Libya. Don't go there, Mr. President. Sending the Marines ashore in Tripoli would be a terrible mistake.

The reasons are many. The Iraq war has bred tremendous distrust of the United States in the Arab world, and many Arabs would quickly brand any U.S. military action in Libya as a sinister crusade against Islam. The first Arab to make that charge would Moammar Gadhafi, the Libyan dictator who is fighting to regain control of the country.

U.S. action by the Sixth Fleet to impose a no-fly zone or to invade Libya would be a disaster. Today, the war there is a fight by patriotic rebels to topple an insane and homicidal dictator. Inject U.S. forces and Gadhafi would instantly recast the war as a fight to repel infidel American invaders.

Nevertheless, the pressure on President Obama to intervene has grown after the Arab League endorsed a no-fly zone over Libya. That would seem to give the United States cover from Arab states to support the rebels in Libya and help them survive Gadhafi's counter-offensive.

Remember, though, that the leaders of many of the Arab states are under pressure from their own populations to cede power. Popular uprisings have sprouted like oil wells across the Middle East. So, a welcome for U.S. action from the ruling elites who run the Arab League is not the same as a welcome from the Arab peoples themselves. Or from Libyans.

The United States also should beware the limits of military power. As we have learned in Afghanistan and Iraq, U.S. forces can depose a government, but it is much harder to restore order and build a new, better one. The U.S. military already is stretched to the breaking point in two wars. Intervention in Libya should be out of the question, especially because the fighting there poses no direct threat to U.S. national security.
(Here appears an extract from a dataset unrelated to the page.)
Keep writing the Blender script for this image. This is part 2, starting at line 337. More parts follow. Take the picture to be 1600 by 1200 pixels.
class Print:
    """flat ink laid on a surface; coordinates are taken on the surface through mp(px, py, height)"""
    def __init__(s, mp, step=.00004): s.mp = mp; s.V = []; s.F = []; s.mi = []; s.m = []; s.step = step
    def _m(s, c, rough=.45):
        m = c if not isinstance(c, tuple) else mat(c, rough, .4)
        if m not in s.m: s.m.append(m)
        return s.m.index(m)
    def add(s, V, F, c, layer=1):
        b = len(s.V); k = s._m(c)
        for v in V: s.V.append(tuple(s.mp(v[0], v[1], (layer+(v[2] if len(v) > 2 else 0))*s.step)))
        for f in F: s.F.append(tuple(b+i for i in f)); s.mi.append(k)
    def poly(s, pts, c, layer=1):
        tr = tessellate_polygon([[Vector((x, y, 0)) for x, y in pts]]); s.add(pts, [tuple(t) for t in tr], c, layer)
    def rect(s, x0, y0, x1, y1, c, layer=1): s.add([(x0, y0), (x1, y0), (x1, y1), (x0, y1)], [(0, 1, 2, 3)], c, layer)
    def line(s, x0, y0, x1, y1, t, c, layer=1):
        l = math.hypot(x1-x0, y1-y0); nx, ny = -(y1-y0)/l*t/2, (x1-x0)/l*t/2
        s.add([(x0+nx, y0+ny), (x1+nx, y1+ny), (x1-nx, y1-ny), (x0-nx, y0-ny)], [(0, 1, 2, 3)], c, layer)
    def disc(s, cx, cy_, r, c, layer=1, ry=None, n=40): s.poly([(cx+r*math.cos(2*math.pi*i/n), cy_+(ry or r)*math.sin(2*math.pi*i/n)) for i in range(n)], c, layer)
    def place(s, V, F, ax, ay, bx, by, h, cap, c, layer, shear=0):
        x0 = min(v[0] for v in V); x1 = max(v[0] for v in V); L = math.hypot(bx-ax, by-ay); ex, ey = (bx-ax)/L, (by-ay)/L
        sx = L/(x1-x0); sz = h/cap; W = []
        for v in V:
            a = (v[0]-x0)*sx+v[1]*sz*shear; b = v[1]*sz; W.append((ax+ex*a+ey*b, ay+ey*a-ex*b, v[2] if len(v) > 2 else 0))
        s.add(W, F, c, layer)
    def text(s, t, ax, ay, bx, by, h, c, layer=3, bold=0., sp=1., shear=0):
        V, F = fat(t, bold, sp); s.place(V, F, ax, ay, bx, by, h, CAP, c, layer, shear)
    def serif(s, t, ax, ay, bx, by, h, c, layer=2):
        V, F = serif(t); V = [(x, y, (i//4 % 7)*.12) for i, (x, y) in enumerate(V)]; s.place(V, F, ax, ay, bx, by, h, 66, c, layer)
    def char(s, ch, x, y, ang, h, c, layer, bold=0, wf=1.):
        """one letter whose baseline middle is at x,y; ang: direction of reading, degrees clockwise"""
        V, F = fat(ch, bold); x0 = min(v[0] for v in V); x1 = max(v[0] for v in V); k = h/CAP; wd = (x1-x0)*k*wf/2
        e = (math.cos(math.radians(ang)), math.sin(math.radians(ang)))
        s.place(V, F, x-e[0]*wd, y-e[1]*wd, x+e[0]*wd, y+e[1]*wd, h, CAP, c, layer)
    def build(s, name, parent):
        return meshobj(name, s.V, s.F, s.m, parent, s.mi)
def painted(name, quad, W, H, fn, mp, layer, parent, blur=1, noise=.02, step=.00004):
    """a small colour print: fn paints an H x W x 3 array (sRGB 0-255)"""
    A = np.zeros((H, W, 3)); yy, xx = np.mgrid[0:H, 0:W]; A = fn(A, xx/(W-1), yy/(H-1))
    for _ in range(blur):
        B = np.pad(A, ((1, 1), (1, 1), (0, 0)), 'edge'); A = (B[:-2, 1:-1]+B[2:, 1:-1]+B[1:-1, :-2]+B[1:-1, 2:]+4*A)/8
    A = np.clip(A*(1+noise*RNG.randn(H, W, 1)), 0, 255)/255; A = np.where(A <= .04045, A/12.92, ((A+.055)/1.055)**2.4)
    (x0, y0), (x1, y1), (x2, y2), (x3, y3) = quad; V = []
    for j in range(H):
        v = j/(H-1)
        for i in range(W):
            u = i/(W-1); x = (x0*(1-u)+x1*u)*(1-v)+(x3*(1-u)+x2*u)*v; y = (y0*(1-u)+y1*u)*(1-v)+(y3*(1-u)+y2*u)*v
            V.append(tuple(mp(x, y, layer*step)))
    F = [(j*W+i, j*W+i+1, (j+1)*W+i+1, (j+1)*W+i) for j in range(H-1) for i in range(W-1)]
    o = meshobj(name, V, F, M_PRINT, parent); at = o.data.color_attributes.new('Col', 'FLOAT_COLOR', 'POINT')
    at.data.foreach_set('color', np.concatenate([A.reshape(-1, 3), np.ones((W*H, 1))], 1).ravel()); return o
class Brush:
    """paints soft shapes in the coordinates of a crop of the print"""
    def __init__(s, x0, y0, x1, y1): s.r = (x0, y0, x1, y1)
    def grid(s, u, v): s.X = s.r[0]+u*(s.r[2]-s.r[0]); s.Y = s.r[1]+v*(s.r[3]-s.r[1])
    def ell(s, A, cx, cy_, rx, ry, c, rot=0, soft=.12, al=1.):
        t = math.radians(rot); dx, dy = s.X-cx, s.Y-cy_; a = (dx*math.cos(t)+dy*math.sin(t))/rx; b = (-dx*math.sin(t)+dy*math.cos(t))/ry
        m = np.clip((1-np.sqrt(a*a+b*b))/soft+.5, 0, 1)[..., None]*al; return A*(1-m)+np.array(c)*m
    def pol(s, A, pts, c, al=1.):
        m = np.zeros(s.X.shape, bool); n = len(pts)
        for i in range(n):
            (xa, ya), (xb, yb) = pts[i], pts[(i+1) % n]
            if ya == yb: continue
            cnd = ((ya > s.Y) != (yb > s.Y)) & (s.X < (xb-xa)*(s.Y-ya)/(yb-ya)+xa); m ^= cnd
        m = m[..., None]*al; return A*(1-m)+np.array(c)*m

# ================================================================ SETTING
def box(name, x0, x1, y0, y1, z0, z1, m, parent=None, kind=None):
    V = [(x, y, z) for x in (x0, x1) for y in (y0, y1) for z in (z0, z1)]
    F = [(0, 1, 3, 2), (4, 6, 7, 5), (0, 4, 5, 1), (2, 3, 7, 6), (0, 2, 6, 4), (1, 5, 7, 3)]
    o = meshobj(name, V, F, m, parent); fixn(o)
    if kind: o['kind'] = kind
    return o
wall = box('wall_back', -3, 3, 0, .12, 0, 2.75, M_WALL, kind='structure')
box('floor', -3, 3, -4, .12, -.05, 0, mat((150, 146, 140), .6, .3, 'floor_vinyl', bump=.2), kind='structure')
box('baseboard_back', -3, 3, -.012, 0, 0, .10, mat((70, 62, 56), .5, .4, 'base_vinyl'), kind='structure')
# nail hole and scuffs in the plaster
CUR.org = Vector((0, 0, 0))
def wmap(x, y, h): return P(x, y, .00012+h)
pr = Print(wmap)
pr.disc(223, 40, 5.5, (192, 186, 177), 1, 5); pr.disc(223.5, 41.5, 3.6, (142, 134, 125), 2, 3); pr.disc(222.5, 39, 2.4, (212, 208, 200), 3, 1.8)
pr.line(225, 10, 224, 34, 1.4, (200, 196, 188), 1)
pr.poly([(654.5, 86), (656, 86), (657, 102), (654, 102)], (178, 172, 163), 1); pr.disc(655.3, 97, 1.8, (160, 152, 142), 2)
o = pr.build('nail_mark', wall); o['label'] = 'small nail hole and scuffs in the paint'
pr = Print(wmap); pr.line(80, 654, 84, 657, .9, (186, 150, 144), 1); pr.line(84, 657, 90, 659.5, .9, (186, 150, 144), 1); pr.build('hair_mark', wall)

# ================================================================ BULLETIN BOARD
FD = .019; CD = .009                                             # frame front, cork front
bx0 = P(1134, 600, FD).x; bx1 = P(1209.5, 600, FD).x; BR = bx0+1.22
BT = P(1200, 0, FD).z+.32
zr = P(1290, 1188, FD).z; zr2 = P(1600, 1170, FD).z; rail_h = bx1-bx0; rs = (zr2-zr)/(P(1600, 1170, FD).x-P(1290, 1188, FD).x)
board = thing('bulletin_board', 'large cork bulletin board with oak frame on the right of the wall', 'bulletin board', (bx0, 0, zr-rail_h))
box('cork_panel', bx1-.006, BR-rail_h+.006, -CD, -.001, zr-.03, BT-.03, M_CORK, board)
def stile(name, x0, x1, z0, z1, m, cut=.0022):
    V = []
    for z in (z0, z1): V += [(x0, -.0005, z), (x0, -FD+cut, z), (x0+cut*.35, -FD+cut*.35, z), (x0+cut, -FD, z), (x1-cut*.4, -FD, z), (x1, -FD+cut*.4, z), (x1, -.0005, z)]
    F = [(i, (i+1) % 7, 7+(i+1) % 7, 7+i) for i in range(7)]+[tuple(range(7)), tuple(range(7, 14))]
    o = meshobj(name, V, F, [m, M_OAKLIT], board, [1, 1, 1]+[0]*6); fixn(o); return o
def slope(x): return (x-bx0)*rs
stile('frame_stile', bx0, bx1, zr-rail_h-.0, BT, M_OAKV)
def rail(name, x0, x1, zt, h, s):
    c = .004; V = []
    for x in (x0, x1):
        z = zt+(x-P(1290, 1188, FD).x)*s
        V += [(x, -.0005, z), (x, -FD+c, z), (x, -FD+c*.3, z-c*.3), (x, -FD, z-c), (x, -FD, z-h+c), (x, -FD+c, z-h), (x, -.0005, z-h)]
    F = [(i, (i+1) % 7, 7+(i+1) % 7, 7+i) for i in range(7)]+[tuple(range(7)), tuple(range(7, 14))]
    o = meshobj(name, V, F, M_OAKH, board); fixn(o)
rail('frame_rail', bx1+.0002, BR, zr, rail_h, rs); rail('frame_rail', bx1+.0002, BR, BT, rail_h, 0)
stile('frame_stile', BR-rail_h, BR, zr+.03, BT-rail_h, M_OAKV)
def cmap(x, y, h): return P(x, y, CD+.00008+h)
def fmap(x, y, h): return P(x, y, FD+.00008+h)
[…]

Don't get us wrong. There is no reason for the United States not to kill Gadhafi. He is responsible for anti-American terrorism, including the destruction of Pan Am Flight 103 over Lockerbie, Scotland, in 1988. He also has no compunction about killing his own people to maintain power. If he slaughters more civilians to put down the rebellion, the pressure on the United States to intervene will increase.

But remember the Powell doctrine: If you break it, you own it. If the United States has learned nothing else from its wars in Iraq and Afghanistan, it should have learned that.

What's more, imposing a no-fly zone is unlikely to turn the military tide in Libya. It will take more than that. And more than that is a temptation the United States should reject.